■ RECORDS TO PROCESS:
===
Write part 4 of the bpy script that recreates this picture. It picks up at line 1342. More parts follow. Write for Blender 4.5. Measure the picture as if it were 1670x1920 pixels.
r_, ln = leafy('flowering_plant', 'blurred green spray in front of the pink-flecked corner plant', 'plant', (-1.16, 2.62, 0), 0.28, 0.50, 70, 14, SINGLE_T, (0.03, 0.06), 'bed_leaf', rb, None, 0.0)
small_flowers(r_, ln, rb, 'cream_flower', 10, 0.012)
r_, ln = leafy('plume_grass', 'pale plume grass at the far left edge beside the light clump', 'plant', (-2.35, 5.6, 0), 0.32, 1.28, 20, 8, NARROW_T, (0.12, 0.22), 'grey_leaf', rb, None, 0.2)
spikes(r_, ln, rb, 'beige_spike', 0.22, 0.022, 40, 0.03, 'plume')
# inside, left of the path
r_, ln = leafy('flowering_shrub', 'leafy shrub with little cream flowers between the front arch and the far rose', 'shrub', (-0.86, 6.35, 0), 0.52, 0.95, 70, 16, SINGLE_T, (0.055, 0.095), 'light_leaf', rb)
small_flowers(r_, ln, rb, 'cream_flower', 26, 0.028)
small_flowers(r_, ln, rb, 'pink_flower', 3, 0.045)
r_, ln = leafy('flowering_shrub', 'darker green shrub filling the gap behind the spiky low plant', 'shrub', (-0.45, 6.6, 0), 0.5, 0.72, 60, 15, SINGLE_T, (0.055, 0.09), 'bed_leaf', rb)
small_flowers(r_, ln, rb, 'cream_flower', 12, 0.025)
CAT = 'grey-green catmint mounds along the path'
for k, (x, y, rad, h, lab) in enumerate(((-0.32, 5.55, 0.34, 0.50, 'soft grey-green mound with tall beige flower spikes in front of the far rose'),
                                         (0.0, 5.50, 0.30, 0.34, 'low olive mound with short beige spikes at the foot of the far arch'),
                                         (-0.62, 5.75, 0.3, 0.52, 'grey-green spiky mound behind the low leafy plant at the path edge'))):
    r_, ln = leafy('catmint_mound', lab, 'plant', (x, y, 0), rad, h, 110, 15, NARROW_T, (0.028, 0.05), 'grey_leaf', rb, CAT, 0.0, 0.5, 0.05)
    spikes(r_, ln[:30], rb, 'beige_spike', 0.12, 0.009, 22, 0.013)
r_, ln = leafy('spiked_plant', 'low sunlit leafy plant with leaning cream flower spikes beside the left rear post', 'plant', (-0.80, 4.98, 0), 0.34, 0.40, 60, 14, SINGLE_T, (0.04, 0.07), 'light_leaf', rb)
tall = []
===
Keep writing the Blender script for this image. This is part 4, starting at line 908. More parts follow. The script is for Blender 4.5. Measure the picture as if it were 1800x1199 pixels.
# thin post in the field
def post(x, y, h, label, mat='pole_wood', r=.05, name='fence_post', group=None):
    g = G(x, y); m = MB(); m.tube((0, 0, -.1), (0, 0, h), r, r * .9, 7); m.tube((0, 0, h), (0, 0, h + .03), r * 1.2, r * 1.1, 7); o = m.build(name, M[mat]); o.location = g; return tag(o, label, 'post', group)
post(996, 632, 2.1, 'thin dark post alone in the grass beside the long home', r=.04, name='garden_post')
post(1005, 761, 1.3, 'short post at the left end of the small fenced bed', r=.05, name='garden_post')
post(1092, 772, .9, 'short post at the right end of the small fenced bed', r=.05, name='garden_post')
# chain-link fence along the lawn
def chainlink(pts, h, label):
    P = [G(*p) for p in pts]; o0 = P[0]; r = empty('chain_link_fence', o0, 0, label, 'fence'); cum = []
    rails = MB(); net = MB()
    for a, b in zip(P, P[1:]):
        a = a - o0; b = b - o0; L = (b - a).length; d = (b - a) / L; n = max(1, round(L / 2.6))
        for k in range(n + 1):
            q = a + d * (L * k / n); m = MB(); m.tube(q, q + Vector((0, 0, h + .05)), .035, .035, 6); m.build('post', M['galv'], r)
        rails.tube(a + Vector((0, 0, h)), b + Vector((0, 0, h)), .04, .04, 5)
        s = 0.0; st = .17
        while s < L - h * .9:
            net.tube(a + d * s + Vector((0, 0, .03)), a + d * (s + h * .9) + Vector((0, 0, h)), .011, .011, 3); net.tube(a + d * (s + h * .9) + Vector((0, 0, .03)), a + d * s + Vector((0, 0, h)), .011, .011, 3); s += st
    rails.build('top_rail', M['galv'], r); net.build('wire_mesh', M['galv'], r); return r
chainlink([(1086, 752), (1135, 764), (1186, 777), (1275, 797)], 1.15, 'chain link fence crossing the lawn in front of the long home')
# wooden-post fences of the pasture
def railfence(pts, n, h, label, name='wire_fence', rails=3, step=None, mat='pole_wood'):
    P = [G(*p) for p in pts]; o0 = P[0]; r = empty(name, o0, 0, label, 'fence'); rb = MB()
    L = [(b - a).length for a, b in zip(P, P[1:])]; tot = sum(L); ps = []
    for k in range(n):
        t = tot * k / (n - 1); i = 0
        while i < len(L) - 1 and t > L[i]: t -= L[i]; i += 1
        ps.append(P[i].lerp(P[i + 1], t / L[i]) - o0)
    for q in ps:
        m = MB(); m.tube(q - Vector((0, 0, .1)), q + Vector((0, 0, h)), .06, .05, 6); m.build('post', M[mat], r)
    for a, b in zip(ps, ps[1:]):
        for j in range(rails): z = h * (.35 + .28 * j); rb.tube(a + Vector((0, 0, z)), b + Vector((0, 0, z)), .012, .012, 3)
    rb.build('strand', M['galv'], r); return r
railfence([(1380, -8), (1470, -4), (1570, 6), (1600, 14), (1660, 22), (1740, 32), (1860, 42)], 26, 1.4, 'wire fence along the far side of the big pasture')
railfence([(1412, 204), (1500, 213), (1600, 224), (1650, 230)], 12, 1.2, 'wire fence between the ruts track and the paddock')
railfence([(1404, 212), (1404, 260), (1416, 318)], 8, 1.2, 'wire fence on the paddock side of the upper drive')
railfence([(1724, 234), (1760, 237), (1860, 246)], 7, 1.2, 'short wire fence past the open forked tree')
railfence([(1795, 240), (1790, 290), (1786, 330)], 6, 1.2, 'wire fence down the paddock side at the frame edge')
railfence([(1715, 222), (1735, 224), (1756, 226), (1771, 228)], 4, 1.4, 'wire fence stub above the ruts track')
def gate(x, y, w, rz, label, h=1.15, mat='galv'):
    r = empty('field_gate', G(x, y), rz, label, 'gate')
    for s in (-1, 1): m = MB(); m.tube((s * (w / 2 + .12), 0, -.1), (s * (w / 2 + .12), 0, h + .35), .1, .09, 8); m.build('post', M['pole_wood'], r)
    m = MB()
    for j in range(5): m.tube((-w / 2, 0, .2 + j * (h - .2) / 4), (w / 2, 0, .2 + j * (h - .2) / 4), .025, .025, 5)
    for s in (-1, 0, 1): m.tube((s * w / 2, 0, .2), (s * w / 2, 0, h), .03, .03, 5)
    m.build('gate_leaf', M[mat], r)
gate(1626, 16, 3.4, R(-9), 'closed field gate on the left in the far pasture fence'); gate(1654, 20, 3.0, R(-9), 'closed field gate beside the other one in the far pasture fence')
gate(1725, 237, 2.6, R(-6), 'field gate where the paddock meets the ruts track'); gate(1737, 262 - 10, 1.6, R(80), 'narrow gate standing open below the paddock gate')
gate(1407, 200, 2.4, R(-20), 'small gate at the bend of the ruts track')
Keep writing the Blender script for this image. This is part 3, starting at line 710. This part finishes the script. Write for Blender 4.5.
===
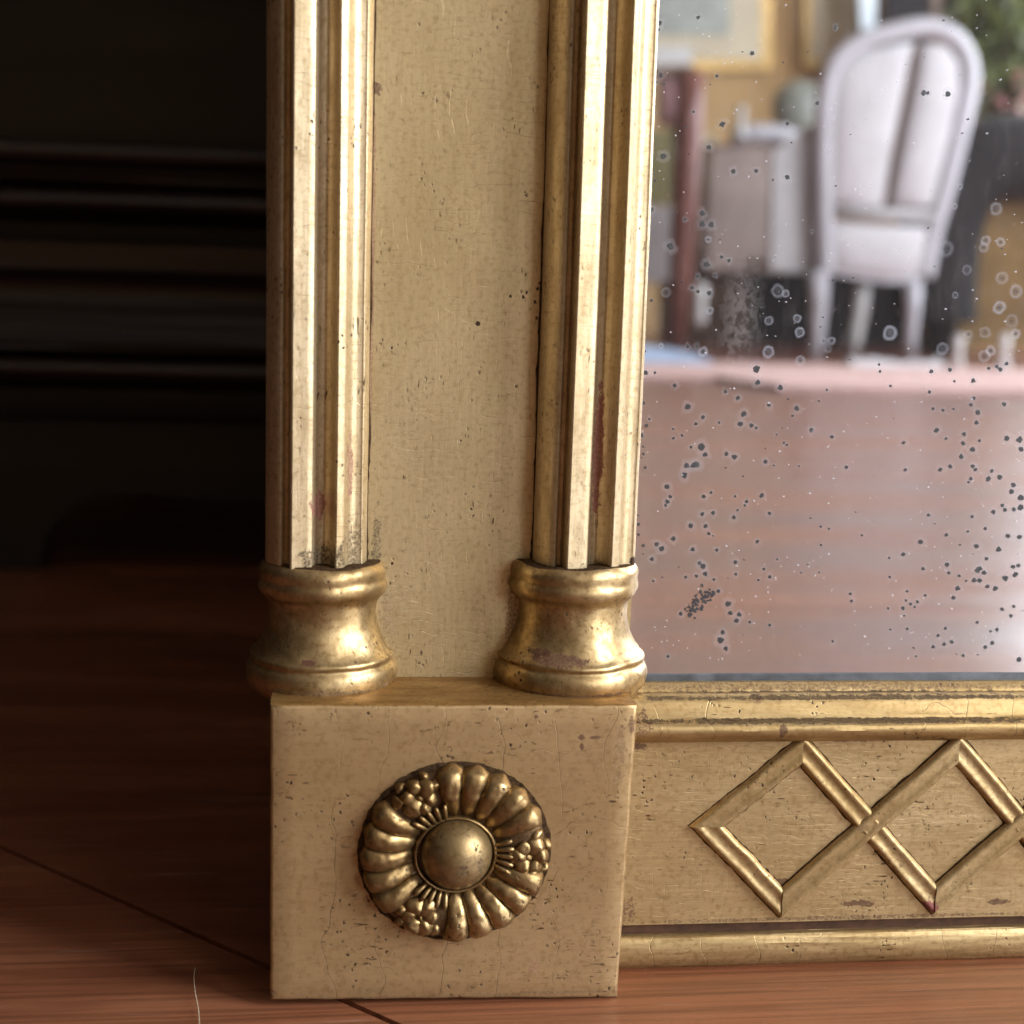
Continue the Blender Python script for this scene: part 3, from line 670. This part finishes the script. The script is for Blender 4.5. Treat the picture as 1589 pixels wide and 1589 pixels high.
===
Search the data for the string "writing". List each line that has it.

Keep writing the Blender script for this image. This is part 4, starting at line 908. More parts follow. The script is for Blender 4.5. Measure the picture as if it were 1800x1199 pixels.
Keep writing the Blender script for this image. This is part 3, starting at line 710. This part finishes the script. Write for Blender 4.5.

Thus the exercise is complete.